Do this - Omit the pictures and print exactly the lines of the listing below, starting at the first and ending at the line containing "col = scene.collection".

Data extract -
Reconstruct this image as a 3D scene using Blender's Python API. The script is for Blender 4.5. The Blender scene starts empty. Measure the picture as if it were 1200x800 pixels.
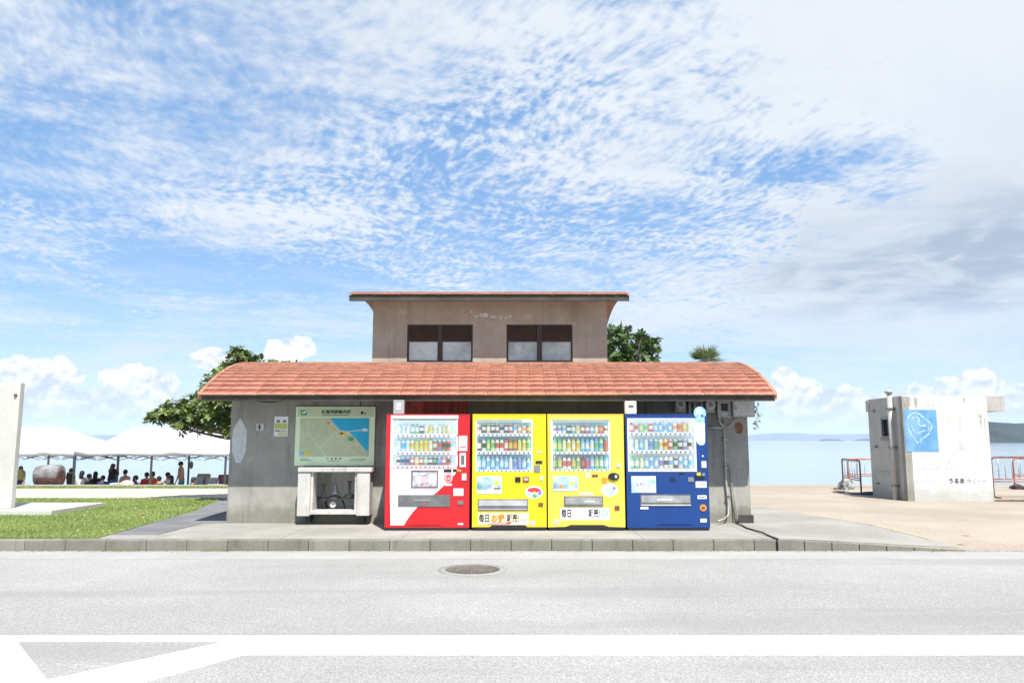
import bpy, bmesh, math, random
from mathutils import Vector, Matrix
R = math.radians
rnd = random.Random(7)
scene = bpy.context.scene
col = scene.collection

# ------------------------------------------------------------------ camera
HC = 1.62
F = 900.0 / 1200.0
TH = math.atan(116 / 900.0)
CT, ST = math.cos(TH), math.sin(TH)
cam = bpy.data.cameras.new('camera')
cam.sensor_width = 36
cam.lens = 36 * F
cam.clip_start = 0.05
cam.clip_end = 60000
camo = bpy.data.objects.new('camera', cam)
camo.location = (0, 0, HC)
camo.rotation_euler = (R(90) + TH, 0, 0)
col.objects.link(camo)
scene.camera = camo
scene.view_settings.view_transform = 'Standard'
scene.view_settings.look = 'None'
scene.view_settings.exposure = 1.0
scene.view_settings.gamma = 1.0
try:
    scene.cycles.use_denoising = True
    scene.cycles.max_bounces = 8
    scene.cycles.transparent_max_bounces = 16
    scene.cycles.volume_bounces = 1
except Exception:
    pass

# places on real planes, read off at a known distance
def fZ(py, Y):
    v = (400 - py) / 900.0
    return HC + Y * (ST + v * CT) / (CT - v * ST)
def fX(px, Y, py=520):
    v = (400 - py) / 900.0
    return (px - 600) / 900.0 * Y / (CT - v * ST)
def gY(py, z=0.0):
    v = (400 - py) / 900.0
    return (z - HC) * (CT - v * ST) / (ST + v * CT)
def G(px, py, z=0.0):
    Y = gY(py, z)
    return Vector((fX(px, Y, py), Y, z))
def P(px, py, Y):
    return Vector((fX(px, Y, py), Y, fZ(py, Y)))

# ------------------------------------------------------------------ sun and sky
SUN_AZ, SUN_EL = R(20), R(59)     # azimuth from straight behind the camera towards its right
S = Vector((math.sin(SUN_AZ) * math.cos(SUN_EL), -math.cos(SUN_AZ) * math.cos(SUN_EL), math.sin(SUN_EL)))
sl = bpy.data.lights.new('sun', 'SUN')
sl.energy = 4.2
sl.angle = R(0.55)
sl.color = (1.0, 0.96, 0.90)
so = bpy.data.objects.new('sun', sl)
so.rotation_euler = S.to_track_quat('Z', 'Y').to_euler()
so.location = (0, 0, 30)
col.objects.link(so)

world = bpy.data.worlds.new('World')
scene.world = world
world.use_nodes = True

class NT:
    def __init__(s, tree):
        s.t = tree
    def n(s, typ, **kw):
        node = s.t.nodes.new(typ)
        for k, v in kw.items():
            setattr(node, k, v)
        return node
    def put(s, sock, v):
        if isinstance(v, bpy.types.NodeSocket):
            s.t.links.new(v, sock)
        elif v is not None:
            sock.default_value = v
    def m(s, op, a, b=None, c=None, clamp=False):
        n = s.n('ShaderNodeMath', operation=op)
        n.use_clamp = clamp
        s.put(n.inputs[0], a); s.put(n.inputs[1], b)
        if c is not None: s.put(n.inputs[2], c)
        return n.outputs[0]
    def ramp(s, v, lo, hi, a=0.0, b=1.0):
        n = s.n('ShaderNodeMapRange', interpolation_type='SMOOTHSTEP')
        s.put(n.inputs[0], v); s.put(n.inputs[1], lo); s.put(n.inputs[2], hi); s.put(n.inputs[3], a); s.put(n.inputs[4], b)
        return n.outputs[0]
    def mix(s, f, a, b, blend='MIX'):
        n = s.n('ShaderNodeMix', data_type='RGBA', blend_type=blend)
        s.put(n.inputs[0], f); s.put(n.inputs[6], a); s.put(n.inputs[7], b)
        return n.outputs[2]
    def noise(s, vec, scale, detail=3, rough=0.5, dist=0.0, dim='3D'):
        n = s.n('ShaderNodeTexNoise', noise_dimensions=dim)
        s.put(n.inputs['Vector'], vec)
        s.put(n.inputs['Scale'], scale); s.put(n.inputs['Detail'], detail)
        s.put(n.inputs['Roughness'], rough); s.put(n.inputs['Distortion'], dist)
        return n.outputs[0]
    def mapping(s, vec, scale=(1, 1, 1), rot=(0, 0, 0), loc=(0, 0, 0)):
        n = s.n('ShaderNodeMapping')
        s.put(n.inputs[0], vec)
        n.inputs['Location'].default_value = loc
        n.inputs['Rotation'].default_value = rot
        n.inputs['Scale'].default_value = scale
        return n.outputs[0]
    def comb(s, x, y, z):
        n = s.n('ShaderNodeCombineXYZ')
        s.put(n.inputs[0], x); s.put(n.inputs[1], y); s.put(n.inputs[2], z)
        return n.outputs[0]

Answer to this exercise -
Reconstruct this image as a 3D scene using Blender's Python API. The script is for Blender 4.5. The Blender scene starts empty. Measure the picture as if it were 1200x800 pixels.
import bpy, bmesh, math, random
from mathutils import Vector, Matrix
R = math.radians
rnd = random.Random(7)
scene = bpy.context.scene
col = scene.collection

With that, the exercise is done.